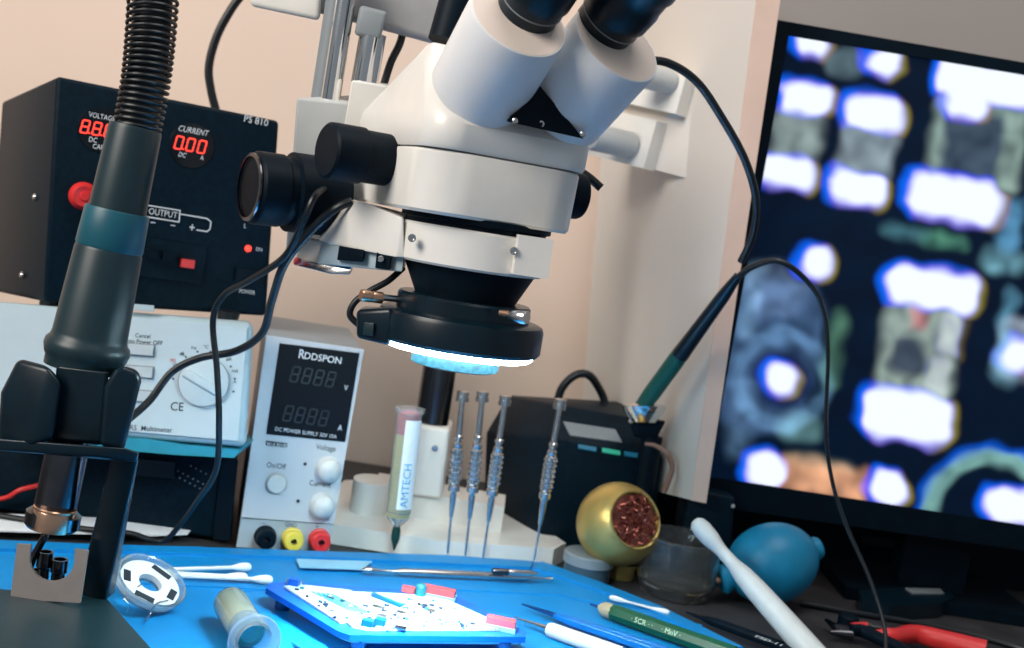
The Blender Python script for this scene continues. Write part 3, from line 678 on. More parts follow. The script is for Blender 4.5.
# ================================================================== RING LIGHT
def mk_ring():
    O = P(477, 220, YH)
    dn = V((0, 0, -1))
    t = thing('ring_light', 'black ring light glowing white beneath the microscope head', 'ring light', O+dn*.094)
    bm = B(); add_lathe(bm, O, dn, [(.0315, .0525), (.0435, .0525), (.0448, .054), (.0448, .066), (.0315, .066)], 72, closed=True); obj('collar', bm, 'blacks', t)
    bm = B(); add_lathe(bm, O, dn, [(.0318, .0635), (.051, .0635), (.0545, .065), (.0557, .068), (.0557, .0825), (.0535, .085), (.0515, .085), (.0515, .080), (.0318, .080)], 80, closed=True); obj('housing', bm, 'blacks', t)
    bm = B(); add_lathe(bm, O, dn, [(.0325, .0802), (.0513, .0802), (.0513, .0870), (.0490, .0888), (.0350, .0888), (.0325, .0870)], 80, closed=True); obj('diffuser', bm, 'lamp', t)
    # cable box on the left
    bm = B(); a = [P(356, 310, .775), P(392, 308, .765), P(390, 346, .765), P(356, 338, .775), P(362, 306, .81), P(400, 308, .80), P(398, 344, .80), P(362, 336, .81)]
    add_hull(bm, a, .003); cb = obj('switch_box', bm, 'blacks', t)
    bm = B(); add_hull(bm, [P(364, 322, .770), P(374, 323, .767), P(373, 336, .767), P(363, 335, .770), P(364, 322, .776), P(374, 323, .773), P(373, 336, .773), P(363, 335, .776)], .0006); obj('rocker_switch', bm, 'handle', cb)
    # thumb screws
    bm = B(); rod(bm, P(378, 297, .775), P(408, 300, .785), [(.0022, 0), (.0022, 1)], 16); ts = obj('thumb_screw', bm, 'steel', t)
    bm = B(); rod(bm, P(361, 295, .770), P(382, 298, .777), [(.0036, 0), (.004, .1), (.004, .45), (.0034, .5), (.0038, .55), (.0038, 1)], 20); obj('screw_head', bm, 'copper', ts)
    bm = B(); rod(bm, P(501, 313, .748), P(514, 315, .742), [(.0026, 0), (.0026, 1)], 16); ts = obj('thumb_screw', bm, 'copper', t)
    bm = B(); rod(bm, P(511, 315, .745), P(527, 318, .738), [(.0036, 0), (.0044, .1), (.0044, .9), (.0038, 1)], 20); obj('screw_head', bm, 'steel', ts)
mk_ring()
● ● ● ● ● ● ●
Return each line exactly as written. Any picture gets left out.

Task answer —
The Blender Python script for this scene continues. Write part 3, from line 678 on. More parts follow. The script is for Blender 4.5.
# ================================================================== RING LIGHT
def mk_ring():
    O = P(477, 220, YH)
    dn = V((0, 0, -1))
    t = thing('ring_light', 'black ring light glowing white beneath the microscope head', 'ring light', O+dn*.094)
    bm = B(); add_lathe(bm, O, dn, [(.0315, .0525), (.0435, .0525), (.0448, .054), (.0448, .066), (.0315, .066)], 72, closed=True); obj('collar', bm, 'blacks', t)
    bm = B(); add_lathe(bm, O, dn, [(.0318, .0635), (.051, .0635), (.0545, .065), (.0557, .068), (.0557, .0825), (.0535, .085), (.0515, .085), (.0515, .080), (.0318, .080)], 80, closed=True); obj('housing', bm, 'blacks', t)
    bm = B(); add_lathe(bm, O, dn, [(.0325, .0802), (.0513, .0802), (.0513, .0870), (.0490, .0888), (.0350, .0888), (.0325, .0870)], 80, closed=True); obj('diffuser', bm, 'lamp', t)
    # cable box on the left
    bm = B(); a = [P(356, 310, .775), P(392, 308, .765), P(390, 346, .765), P(356, 338, .775), P(362, 306, .81), P(400, 308, .80), P(398, 344, .80), P(362, 336, .81)]
    add_hull(bm, a, .003); cb = obj('switch_box', bm, 'blacks', t)
    bm = B(); add_hull(bm, [P(364, 322, .770), P(374, 323, .767), P(373, 336, .767), P(363, 335, .770), P(364, 322, .776), P(374, 323, .773), P(373, 336, .773), P(363, 335, .776)], .0006); obj('rocker_switch', bm, 'handle', cb)
    # thumb screws
    bm = B(); rod(bm, P(378, 297, .775), P(408, 300, .785), [(.0022, 0), (.0022, 1)], 16); ts = obj('thumb_screw', bm, 'steel', t)
    bm = B(); rod(bm, P(361, 295, .770), P(382, 298, .777), [(.0036, 0), (.004, .1), (.004, .45), (.0034, .5), (.0038, .55), (.0038, 1)], 20); obj('screw_head', bm, 'copper', ts)
    bm = B(); rod(bm, P(501, 313, .748), P(514, 315, .742), [(.0026, 0), (.0026, 1)], 16); ts = obj('thumb_screw', bm, 'copper', t)
    bm = B(); rod(bm, P(511, 315, .745), P(527, 318, .738), [(.0036, 0), (.0044, .1), (.0044, .9), (.0038, 1)], 20); obj('screw_head', bm, 'steel', ts)
mk_ring()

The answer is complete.